Since Garden Force, Alan Titchmarch’s every move seems deliberately calculated to play to his target audience of the over 50s. Strange then that he should break the cover of his “ooo I’m a jolly down to earth avuncular” type to bring on One Direction. We similarly though it was strange the band should choose this programme to have their first major interview. Here’s the video:
Having watched this, the reason behind them, or more correctly their management, picking the mid afternoon show is obvious – it’s got the most rounded edges of any programme ever. Titchmarch was bound to treat them with kid gloves. It’s like being a kid explaining what you did at school to your grandparents. You know they are far too removed from how things work these days that they will only ask general questions. Plus Titchmarch would ruin his own carefully studied caricature of himself if he were to even to attempt a question with a bit of punch. The closest it gets to this is “Do you have a girlfriend?”.
Their management don’t seem to think they can gamble anything more than that. They boys are still too much of an unknown quantity and it can’t be risked that Harry’s cheeky grin graduates to being a sexist comment or a tale of drunkenness that will damage their contract with Nintendo – a company whose marketing tactic relies heavily on boring snippets of cross demographic domestic boredom.
No, Titchmarch it must be.
Still even removing the cotton wool, the boys do seem down to earth, and had a couple of humorous bits to throw in.
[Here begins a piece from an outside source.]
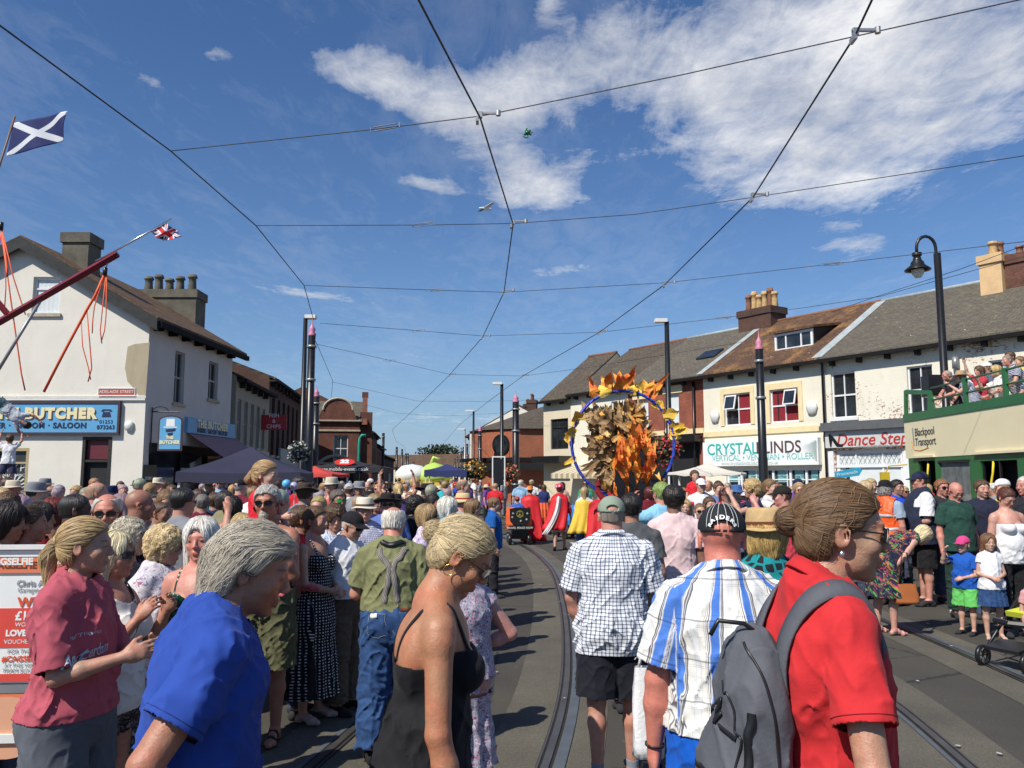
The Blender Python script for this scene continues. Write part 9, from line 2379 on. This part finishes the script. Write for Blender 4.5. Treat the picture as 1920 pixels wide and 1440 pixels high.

They never really got a chance to show much personality, but they still came across as young gents who are growing a fair affection for each other and have their feet on the ground.
The best bit though was when they announced tomorrow’s guests which included:
- Ex Corrie star Sarah Lancashire
- A former Parisian binman turned singer/songwriter
- Ainsley Harriet
- The Nolan Sisters
Tomorrow then, the world returns to its axis.